Every campaign moves through the same phases, whether it's a school board race or a US Senate run. Treating them as one continuous blob is how budgets get wasted. Treating them as distinct phases (each with its own goals, creative, and spending logic) is how races get won.
1. Pre-Launch
The work nobody sees but that determines whether the campaign actually functions.
- Compliance setup: register the committee, file with FEC or state, set up the bank account, get the EIN, set up accounting.
- Page and platform setup: Facebook page with the right category, Business Manager, ad account, identity verification for the candidate and key staff, disclaimer creation.
- Voter file access: VAN or comparable, with the right universe builds queued up.
- Brand and creative basics: logo, color palette, typography, photo shoot, bio video. The minimum kit you need to launch.
- Website: donate page, volunteer signup, basic bio, contact. Doesn't have to be elaborate.
Pre-launch has no public deliverable, but skipping it is the most common reason campaigns spend the first two weeks of foundation phase scrambling instead of running.
2. Foundation Phase
Roughly the first quarter of the campaign cycle. About 18% of total media budget.
Goals:
- Introduce the candidate to voters who don't know them yet
- Build name ID inside the persuasion universe
- Establish the candidate's story and credibility
- Start the donor pipeline
Creative is bio-heavy: who is this person, why are they running, what do they care about. Tone is warm and explanatory. Channels lean toward Meta and YouTube for reach, with light search defense on the candidate's name.
Don't run contrast ads in foundation. Voters who don't know the candidate yet aren't ready for the contrast, you'll just confuse them.
3. Persuasion Phase
The middle stretch. About 37% of total media budget.
Goals:
- Move persuadable voters from "I don't know" to "I'm voting for this person"
- Define the contrast with the opponent
- Land on the issues that actually move the race
- Build supporter ID for GOTV
Creative gets sharper. Issues, contrast, endorsements, third-party validators. Multiple concepts in rotation, refreshed every two to three weeks. Channels expand to all three (Meta, Google, programmatic) if budget allows.
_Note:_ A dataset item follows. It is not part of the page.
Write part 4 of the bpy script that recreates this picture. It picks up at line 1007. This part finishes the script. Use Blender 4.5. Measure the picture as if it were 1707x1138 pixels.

This is where most of the actual persuasion happens. It's also where campaigns most often get distracted by chasing news cycles instead of staying disciplined on the message.
4. GOTV Phase
The final stretch, typically the last three to four weeks for a spring race, the last six weeks for a fall general. About 45% of total media budget.
Goals:
- Turn out identified supporters
- Close any remaining persuadable voters
- Provide voting logistics: dates, locations, deadlines, vote-by-mail info
- Match early-vote returns with field and digital pacing
Creative gets stripped down. Date, candidate name, polling location, urgency. Less storytelling, more execution. Channels weight toward CTV and programmatic for last-minute reach plus Meta for retargeting plus SMS for direct push.
This is where front-loaded campaigns die. If you spent your budget in foundation and persuasion, you have nothing left for the only weeks when low-propensity voters are paying attention. Phase backward from Election Day, not forward from launch.
5. Post-Election
Win or lose, the campaign isn't actually over on Election Day.
- Compliance close-out: final reports, vendor payments, committee maintenance or termination.
- Data preservation: supporter file, donor list, volunteer list, voter ID data. This is the most valuable asset of the campaign and most teams fumble it.
- Post-mortem: what worked, what didn't, what to do differently next time. Honest, not defensive.
- Thank-yous: supporters, donors, volunteers, staff. Real ones, not form letters.
Bottom Line
Campaigns aren't one long sprint. They're four distinct phases, each with its own job. The teams that respect the phases, the right creative, the right channels, the right budget weight at the right time, outperform the teams that just push hard for nine months and hope. Plan backward from Election Day. Phase the budget. Match the creative to the moment.